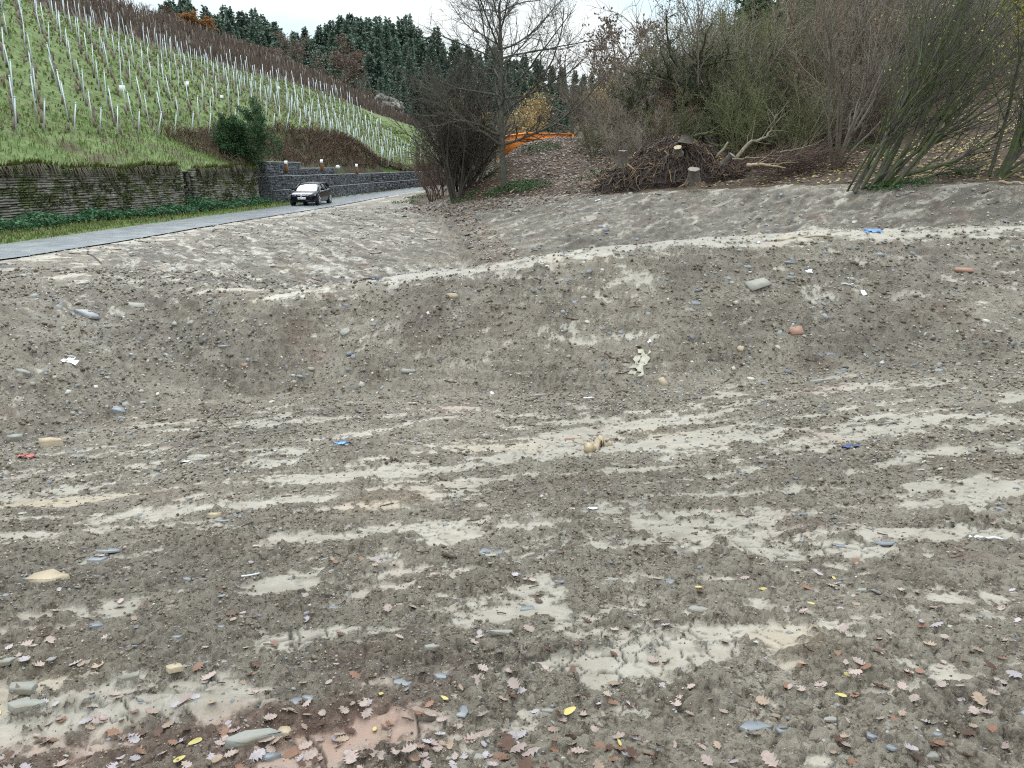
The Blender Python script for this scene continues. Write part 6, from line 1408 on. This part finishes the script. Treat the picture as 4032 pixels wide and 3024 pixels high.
SL = [(1935, 2180, 118, .85, .03, 'slab', 'large flat blue grey slate lying in the pale mud in the middle of the foreground'), (940, 2030, 90, .7, .03, 'slab', 'long blue grey slate, the larger one beside the ochre lump at the left'), (880, 2050, 50, .6, .04, 'slab', 'small slate overlapping the long one beside the ochre lump'),
      (365, 2205, 95, .55, .05, 'slab', 'blue grey slate tilted out of the mud near the left edge'), (420, 2168, 85, .5, .04, 'slab', 'narrow pale slate just above the tilted one near the left edge'), (375, 2465, 62, .7, .07, 'slab', 'squarish blue grey stone among crumbs at the left'), (110, 2278, 50, .6, .08, 'slab', 'small blue stone left of the tan rock'),
      (110, 2780, 120, .55, .1, 'slab_grey', 'grey stone beside the leaf heap at the lower left edge'), (90, 2710, 110, .5, .07, 'slab_grey', 'flat grey stone above its neighbour at the lower left edge'), (1160, 2770, 70, .7, .08, 'slab', 'rounded blue grey stone, the left of a pair in the lower left foreground'), (1218, 2750, 50, .8, .1, 'slab', 'smaller blue stone, the right of a pair in the lower left foreground'),
      (1045, 2985, 100, .5, .12, 'slab', 'blue grey block among the leaves at the bottom edge'), (985, 2915, 160, .4, .1, 'slab_grey', 'long greenish grey stone among the leaves near the bottom edge'), (500, 2660, 110, .7, .06, 'slab_grey', 'pinkish grey flat stone covered with crumbs in the lower left'),
      (1752, 2662, 78, .5, .04, 'slab', 'thin blue slate in the dark crumbs left of the cracked clay'), (1585, 2685, 85, .5, .03, 'slab', 'blue slate half buried left of the thin one'), (1815, 2800, 55, 1.3, .05, 'slab', 'pointed blue slate standing in dark crumbs near the bottom'), (2080, 2398, 60, .7, .1, 'slab', 'thick blue grey stone below the middle of the picture'),
      (2175, 2172, 42, .8, .1, 'slab', 'small blue stone right of the large flat slate'), (2210, 2288, 45, .6, .06, 'slab', 'small blue slate beside orange leaves'), (2390, 2285, 105, .35, .05, 'slab_grey', 'long grey flat stone in the cracked mud right of the middle'), (2625, 2290, 60, .8, .04, 'slab', 'two lobed blue slate right of the long grey stone'),
      (2745, 2400, 80, .8, .06, 'slab_grey', 'pinkish grey stone in the right part of the cracked mud'), (1980, 2490, 105, .3, .05, 'slab_grey', 'narrow grey stone above the smooth clay patch'), (1710, 2550, 60, .7, .15, 'slab_grey', 'rough grey lump left of the smooth clay patch'),
      (3100, 2205, 75, .5, .05, 'slab_grey', 'flat pale stone in the right foreground'), (3485, 2138, 75, .6, .04, 'slab', 'bluish slate in the right foreground with a leaf on it'), (3310, 2152, 40, .6, .1, 'slab', 'small blue stone left of the bluish slate'), (3145, 2028, 55, .5, .05, 'slab', 'small blue slate in the crumbs, right of the white scrap'), (3395, 2325, 60, .6, .06, 'slab_grey', 'pale round stone in the right foreground'),
      (2975, 2862, 95, .6, .06, 'slab', 'pointed blue grey slate near the bottom right'), (3080, 2875, 60, .6, .06, 'slab', 'flat slate beside the pointed one near the bottom right'), (3440, 2898, 70, .7, .07, 'slab', 'dark wet slate with split edge near the bottom right'), (3520, 2945, 50, .8, .08, 'slab', 'small dark stone below the wet slate near the bottom right'), (3265, 2833, 55, .5, .06, 'slab_grey', 'small grey slate above the wet one'), (3690, 2890, 30, .7, .1, 'slab', 'small bright blue stone near the right lower edge'),
      (3660, 2978, 80, .5, .08, 'slab_grey', 'rough grey stone at the bottom right edge'), (2170, 2800, 60, .6, .12, 'slab_grey', 'brownish stone near the bottom middle'), (2260, 2905, 60, .45, .2, 'darkwood', 'broken brown block beside an orange leaf at the bottom middle'), (1890, 2985, 45, .8, .15, 'slab_grey', 'grey pebble between leaves at the bottom middle'), (1770, 2990, 30, 1, .2, 'slab_grey', 'small round pebble left of the grey one at the bottom middle'),
      (346, 1237, 82, .4, .06, 'slab', 'long blue slate sticking out of the left bank'), (1358, 1312, 34, 1.4, .2, 'slab_grey', 'upright grey stone in the face of the berm'), (3258, 1398, 62, .55, .05, 'slab', 'big bluish slate lying on the berm face at the right'), (3115, 1034, 42, .4, .06, 'slab', 'thin blue slate near the berm top at the right'), (2943, 1050, 36, .5, .06, 'slab', 'blue slate left of the thin one near the berm top'), (2866, 1095, 26, 1, .1, 'slab', 'small blue stone left of the concrete plate'),
      (2262, 1190, 32, .6, .06, 'slab', 'blue slate in a hollow of the berm face'), (2738, 1196, 38, .5, .1, 'slab', 'dark blue slate right of the hollow in the berm face'), (2445, 1310, 22, 1, .2, 'slab', 'small blue stone in the middle of the berm face'), (3640, 1110, 36, .6, .06, 'slab', 'square grey slate below a pale stone on the right part of the berm'), (1605, 1466, 60, .4, .15, 'slab_grey', 'half buried grey boulder low in the berm face'), (2120, 1560, 70, .3, .08, 'slab_grey', 'flat grey stone at the foot of the berm'),
      (470, 1620, 75, .35, .1, 'slab', 'long dark slate at the foot of the left bank'), (315, 1800, 40, .7, .12, 'slab', 'grey blue slate beside the red strap'), (60, 1730, 55, .7, .2, 'slab_grey', 'rounded stone at the foot of the left bank near the edge'), (95, 1470, 50, .5, .15, 'slab_grey', 'grey block on the left bank at the picture edge'), (690, 1280, 38, .5, .2, 'slab_grey', 'tan grey stone in the dark left face'), (750, 1275, 30, .8, .2, 'slab_grey', 'grey stone right of the tan grey one in the dark left face'), (290, 1630, 26, .7, .2, 'slab_grey', 'small stone in the lower left bank'),
      (520, 1395, 20, .8, .1, 'slab', 'pale blue stone in the left hollow'), (1225, 1455, 26, .8, .2, 'slab_grey', 'grey rounded stone in the dark hollow left of the middle'), (880, 1365, 40, .3, .1, 'slab', 'dark thin slate in the hollow left of the middle'), (3500, 1668, 78, .25, .06, 'slab_grey', 'long pale slate on the flat floor at the right'), (3240, 1500, 80, .25, .06, 'slab_grey', 'long flat stone at the foot of the berm at the right'), (2915, 1375, 26, 1, .3, 'slab_tan', 'pale angular stone on the right part of the berm face'),
      (870, 2470, 40, .6, .1, 'slab', 'small blue flake right of the squarish stone'), (735, 2280, 40, .6, .08, 'slab', 'blue chip in the left middle foreground'), (1310, 2395, 55, .6, .06, 'slab', 'pale blue slate at the edge of the cracked clay left of the middle'), (700, 2510, 40, .6, .1, 'slab', 'blue chip below the pale leaves left of the middle'), (530, 2545, 44, .5, .08, 'slab', 'narrow blue chip right of the leaf pair at lower left'), (20, 2605, 60, .7, .1, 'slab_grey', 'pale stone with a yellow leaf at the left edge')]
for s_ in SL: slab(*s_, rot=r6.uniform(-.35, .35))
slab(185, 2290, 120, .6, .16, 'slab_tan', 'tan weathered rock with a pale face at the left edge', 'rock', 'rock'); slab(690, 2630, 60, .9, .14, 'slab_tan', 'sandy yellow stone spotted with mud in the lower left', 'rock', 'rock'); slab(845, 2035, 55, .6, .2, 'slab_tan', 'ochre lump of stone beside the long slates', 'rock', 'rock'); slab(1120, 2885, 70, .7, .15, 'slab_tan', 'ochre stone at the edge of the red clay near the bottom', 'rock', 'rock')
slab(190, 1755, 95, .5, .2, 'slab_tan', 'tan rock at the foot of the left bank', 'rock', 'rock'); slab(1785, 1168, 55, .4, .2, 'slab_tan', 'pale yellowish stone near the top of the berm, left of the middle', 'rock', 'rock'); slab(960, 1438, 24, .8, .2, 'brick', 'orange brick fragment in the left hollow', 'brick_piece', 'brick')
slab(2240, 1730, 44, .3, .1, 'brick', 'thin reddish shard on the floor below the berm', 'brick_piece', 'brick')
def plate(u, v, wpx, hpx, thick, m, name, label, cat, rot, jit=.004, lift=0., tilt=(0, 0), group=None):
    p = hit(u, v); d_ = np.linalg.norm(p - EYE); nn = gn(np.array([p[0]]), np.array([p[1]]))[0]; b = MB(); b.box([0, 0, thick * .3], [wpx / FPX * d_, hpx / FPX * d_, thick], None, (1, 1, 1), jit, .96); o = b.build(name, M[m]); o.matrix_world = Matrix.Translation(tuple(p + nn * lift)) @ orient(nn + np.array([*tilt, 0]), rot).to_4x4(); return tag(o, label, cat, group)
plate(2985, 1120, 50, 85, .05, 'concrete', 'concrete_plate', 'pale rectangular concrete plate leaning in the berm face', 'plate', R(-70), .012); plate(3135, 1308, 46, 34, .07, 'brick', 'brick_piece', 'reddish broken tile sticking out of the berm face at the right', 'brick', .1); plate(3795, 1066, 58, 20, .05, 'brick', 'brick_piece', 'long reddish shard on the berm at the far right', 'brick', -.05); plate(2610, 1510, 26, 34, .05, 'slab_tan', 'tile_piece', 'tan tile standing at the foot of the berm', 'tile', .5, .01, .02, (0, -.8)); plate(535, 1205, 60, 36, .04, 'concrete', 'concrete_plate', 'muddy flat plate in the dark left face below the path', 'plate', .5)
def crumple(u, v, wpx, hpx, m, name, label, cat, n=(7, 5), amp=.25, rot=0., hgt=.12):
    p = hit(u, v); d_ = np.linalg.norm(p - EYE); W_, H_ = wpx / FPX * d_, hpx / FPX * d_ * 2.0; rs = np.random.default_rng(int(u + v)); g_ = np.stack(np.meshgrid(np.linspace(-.5, .5, n[0]), np.linspace(-.5, .5, n[1]), indexing='ij'), -1).reshape(-1, 2)
    V = np.c_[g_[:, 0] * W_, g_[:, 1] * H_, rs.uniform(0, 1, len(g_)) * W_ * hgt + .01] + rs.normal(0, W_ * amp * .25, (len(g_), 3)) * [1, 1, .3]; V[:, 2] = np.maximum(V[:, 2], .004); i = np.arange(len(g_)).reshape(n); q = np.stack([i[:-1, :-1], i[1:, :-1], i[1:, 1:], i[:-1, 1:]], -1).reshape(-1, 4); q = q[rs.random(len(q)) > .15]
    b = MB(); b.add(V, q); b.add(V - [0, 0, .004], q[:, ::-1]); nn = gn(np.array([p[0]]), np.array([p[1]]))[0]; o = b.build(name, M[m]); o.matrix_world = Matrix.Translation(tuple(p)) @ orient(nn, rot).to_4x4(); return tag(o, label, cat)
crumple(3440, 914, 58, 22, 'bluefoil', 'plastic_sheet', 'crumpled bright blue plastic sheet on the far bank just above the berm', 'plastic'); crumple(1485, 1100, 46, 9, 'navyfoil', 'plastic_sheet', 'dark navy plastic scrap on the light path of the berm', 'plastic'); crumple(1355, 1750, 70, 10, 'bluefoil', 'plastic_sheet', 'flattened bluish plastic strip on the floor left of the middle', 'plastic'); crumple(3350, 1765, 70, 10, 'navyfoil', 'plastic_sheet', 'dark bluish plastic strip on the floor at the right', 'plastic')
crumple(2520, 1430, 44, 70, 'cloth', 'torn_cloth', 'pale torn cloth hanging from the berm face right of the middle', 'cloth', (5, 9), .5, R(-25)); crumple(2323, 2005, 56, 14, 'paper', 'paper_scrap', 'pale blue white scrap of paper in the middle foreground', 'paper', (5, 4), .2, 0, .04); crumple(103, 1803, 55, 14, 'redfoil', 'red_strap', 'red plastic scrap at the foot of the left bank', 'plastic', (7, 3), .4, 0, .2); crumple(735, 1820, 24, 10, 'paper', 'paper_scrap', 'small black and white scrap on the floor at the left', 'paper'); crumple(3180, 1070, 34, 8, 'paper', 'paper_scrap', 'white pointed scrap on the right part of the berm', 'paper', (4, 3), .2); crumple(3400, 1155, 14, 16, 'paper', 'paper_scrap', 'small white torn scrap below a white strip on the berm', 'paper', (4, 4), .4); crumple(2555, 1345, 14, 18, 'paper', 'paper_scrap', 'white scrap on the berm face above the torn cloth', 'paper', (4, 4), .3); crumple(2355, 790, 22, 10, 'paper', 'paper_scrap', 'white scrap at the rim of the far bank below the root pile', 'paper', (4, 4), .3); crumple(2045, 1020, 22, 18, 'cloth', 'paper_scrap', 'whitish scrap at the back edge of the berm path', 'paper', (4, 4), .4); crumple(2985, 955, 18, 10, 'paper', 'paper_scrap', 'white crumpled scrap on the berm path at the right', 'paper', (4, 4), .4); crumple(2320, 1570, 40, 8, 'paper', 'paper_scrap', 'flat white strip at the foot of the berm', 'paper', (5, 3), .2); crumple(1625, 1590, 30, 8, 'cloth', 'paper_scrap', 'cream scrap at the foot of the berm left of the middle', 'paper', (4, 3), .2); crumple(280, 1425, 40, 16, 'paper', 'paper_scrap', 'white torn scrap on the left bank', 'paper', (5, 4), .5)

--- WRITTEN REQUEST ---
In the material above, how many lines hold the word "picture"? Say only the number.

--- EXERCISE OUTPUT ---
3